I usually prefer to code with a black background and white/coloured text but I had never taken the time to change my syntax-highlighting in Visual Studio.
Yesterday, when I finally got around to it one of my changes was to change User Types and User Types (Value Types) to different colors. Without realizing it, I had been using a struct type to pass and return data from methods more than I would have liked.
This change in syntax-highlighting made it very apparent what was going on. So it made me wonder if there were other settings which could provide similar help.
I also usually set my documentation and comment colours to something more washed out and passive so that actual code jumps more at you and makes quickly skimming through code faster.
Do you have any other tips like this which can help spot issues or makes things more readable?
Note: (I've seen this post, but I'm looking more for tips which are functional and provide help rather than purely cosmetic preferences.)
Color strings bright so that you immediately notice them in your code. I use green for string on black. On grey I used to use yellow.
Btw I do the same for constants, numbers, etc.
I really like Resharper's colorizing system. Using it you get a little more detail out of your editor. For example: fields, locals and parameters are all different colors. I have no idea why VS didn't include this out of the box.
I make strings look horrible. Yellow background. Bold. Red foreground.
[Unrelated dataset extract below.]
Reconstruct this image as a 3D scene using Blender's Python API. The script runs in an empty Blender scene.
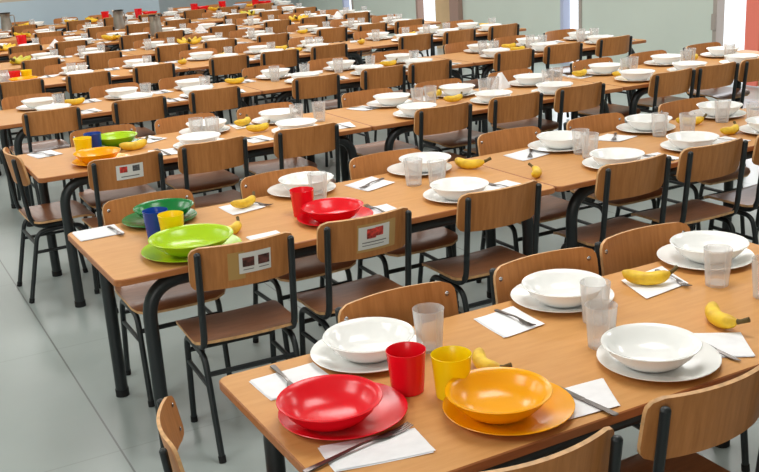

To remind me that hardcoding strings is generally bad and to try as much as possible to minimize it!
Use some nice color for interaces and an ugly one for user defined classes, that helps to decouple things.
The Vibrant Ink theme has some really well thought through things in it. I like to tone down the colors like this a bit htough, but it is a good start.
I always set the brace matching background to something red, and make it bold. This way when I close braces or parens I can see what its being matched against.
I use a different color for classes and structs.